* Information shown *
........
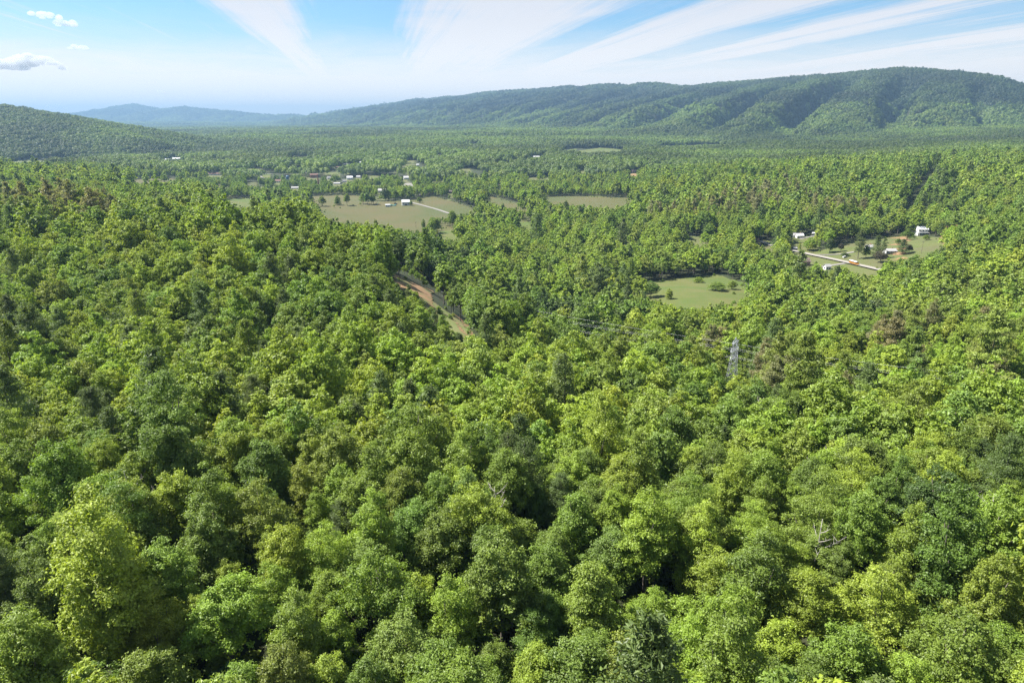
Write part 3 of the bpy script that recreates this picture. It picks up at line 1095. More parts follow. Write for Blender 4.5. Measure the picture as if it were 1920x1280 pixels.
STRIPS = [[(1753, 307), (1762, 308), (1730, 350), (1703, 392), (1694, 395), (1718, 350)], [(0, 303), (60, 300), (150, 298), (165, 301), (60, 304), (0, 307)], [(1232, 275), (1290, 273), (1362, 270), (1362, 272), (1290, 276), (1235, 278)], [(545, 297), (590, 292), (594, 294), (548, 300)], [(300, 284), (325, 278), (328, 280), (303, 287)],
          [(240, 290), (275, 288), (276, 290), (242, 292)], [(1060, 282), (1082, 278), (1084, 280), (1062, 285)], [(870, 272), (900, 270), (900, 272), (872, 274)], [(845, 157.5), (850, 157), (850, 158), (846, 158)]]
OPEN += STRIPS
EARTH = [[(822, 291), (834, 291), (835, 295), (823, 295)], [(1180, 326), (1196, 325), (1196, 329), (1182, 330)], [(738, 344), (790, 343), (790, 347), (738, 348)], [(484, 327), (512, 325), (511, 332), (490, 334)], [(458, 342), (485, 341), (484, 348), (462, 349)]]
OPEN += EARTH
LAWNS = [[(b_[0]-b_[2]*0.8, b_[1]-1.0), (b_[0]+b_[2]*0.8, b_[1]-1.0), (b_[0]+b_[2]*0.95, b_[1]+2.2), (b_[0]-b_[2]*0.95, b_[1]+2.2)] for b_ in BUILD if b_[1] < 372]
LAWNS += [[(690, 330), (712, 329), (714, 332), (692, 333)], [(600, 349), (622, 348), (624, 350), (602, 351)], [(560, 338), (574, 336), (575, 339), (561, 341)], [(735, 322), (750, 321), (752, 323), (737, 324)], [(440, 336), (456, 335), (456, 337), (441, 338)],
          [(355, 330), (392, 329), (392, 331), (356, 332)], [(980, 300), (1002, 299), (1003, 301), (981, 302)], [(930, 352), (938, 349), (942, 352), (934, 358)]]
GLADES = [(352, 331, 26, 2.2), (420, 350, 22, 2.5), (500, 352, 26, 2.2), (700, 345, 24, 2.0), (820, 340, 30, 2.2), (900, 331, 28, 2.0), (870, 318, 22, 1.6), (620, 325, 20, 1.8), (560, 316, 24, 1.6), (470, 318, 26, 1.6), (1010, 335, 30, 2.2),
          (1090, 322, 26, 1.8), (1240, 312, 26, 1.6), (1120, 348, 24, 2.0), (760, 302, 26, 1.4), (950, 306, 24, 1.4), (410, 303, 24, 1.5), (1060, 415, 22, 3.0), (1010, 440, 20, 3.0), (1180, 452, 22, 3.2), (120, 345, 26, 2.4)]
LAWNS += [[(x_-w_, y_+h_*0.3), (x_-w_*0.5, y_-h_*0.8), (x_+w_*0.4, y_-h_), (x_+w_, y_-h_*0.2), (x_+w_*0.6, y_+h_*0.8), (x_-w_*0.4, y_+h_)] for x_, y_, w_, h_ in GLADES]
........
* What needs to be done *
Transcribe all the data word for word; the images stay out.

* Solution to this task *
Write part 3 of the bpy script that recreates this picture. It picks up at line 1095. More parts follow. Write for Blender 4.5. Measure the picture as if it were 1920x1280 pixels.
STRIPS = [[(1753, 307), (1762, 308), (1730, 350), (1703, 392), (1694, 395), (1718, 350)], [(0, 303), (60, 300), (150, 298), (165, 301), (60, 304), (0, 307)], [(1232, 275), (1290, 273), (1362, 270), (1362, 272), (1290, 276), (1235, 278)], [(545, 297), (590, 292), (594, 294), (548, 300)], [(300, 284), (325, 278), (328, 280), (303, 287)],
          [(240, 290), (275, 288), (276, 290), (242, 292)], [(1060, 282), (1082, 278), (1084, 280), (1062, 285)], [(870, 272), (900, 270), (900, 272), (872, 274)], [(845, 157.5), (850, 157), (850, 158), (846, 158)]]
OPEN += STRIPS
EARTH = [[(822, 291), (834, 291), (835, 295), (823, 295)], [(1180, 326), (1196, 325), (1196, 329), (1182, 330)], [(738, 344), (790, 343), (790, 347), (738, 348)], [(484, 327), (512, 325), (511, 332), (490, 334)], [(458, 342), (485, 341), (484, 348), (462, 349)]]
OPEN += EARTH
LAWNS = [[(b_[0]-b_[2]*0.8, b_[1]-1.0), (b_[0]+b_[2]*0.8, b_[1]-1.0), (b_[0]+b_[2]*0.95, b_[1]+2.2), (b_[0]-b_[2]*0.95, b_[1]+2.2)] for b_ in BUILD if b_[1] < 372]
LAWNS += [[(690, 330), (712, 329), (714, 332), (692, 333)], [(600, 349), (622, 348), (624, 350), (602, 351)], [(560, 338), (574, 336), (575, 339), (561, 341)], [(735, 322), (750, 321), (752, 323), (737, 324)], [(440, 336), (456, 335), (456, 337), (441, 338)],
          [(355, 330), (392, 329), (392, 331), (356, 332)], [(980, 300), (1002, 299), (1003, 301), (981, 302)], [(930, 352), (938, 349), (942, 352), (934, 358)]]
GLADES = [(352, 331, 26, 2.2), (420, 350, 22, 2.5), (500, 352, 26, 2.2), (700, 345, 24, 2.0), (820, 340, 30, 2.2), (900, 331, 28, 2.0), (870, 318, 22, 1.6), (620, 325, 20, 1.8), (560, 316, 24, 1.6), (470, 318, 26, 1.6), (1010, 335, 30, 2.2),
          (1090, 322, 26, 1.8), (1240, 312, 26, 1.6), (1120, 348, 24, 2.0), (760, 302, 26, 1.4), (950, 306, 24, 1.4), (410, 303, 24, 1.5), (1060, 415, 22, 3.0), (1010, 440, 20, 3.0), (1180, 452, 22, 3.2), (120, 345, 26, 2.4)]
LAWNS += [[(x_-w_, y_+h_*0.3), (x_-w_*0.5, y_-h_*0.8), (x_+w_*0.4, y_-h_), (x_+w_, y_-h_*0.2), (x_+w_*0.6, y_+h_*0.8), (x_-w_*0.4, y_+h_)] for x_, y_, w_, h_ in GLADES]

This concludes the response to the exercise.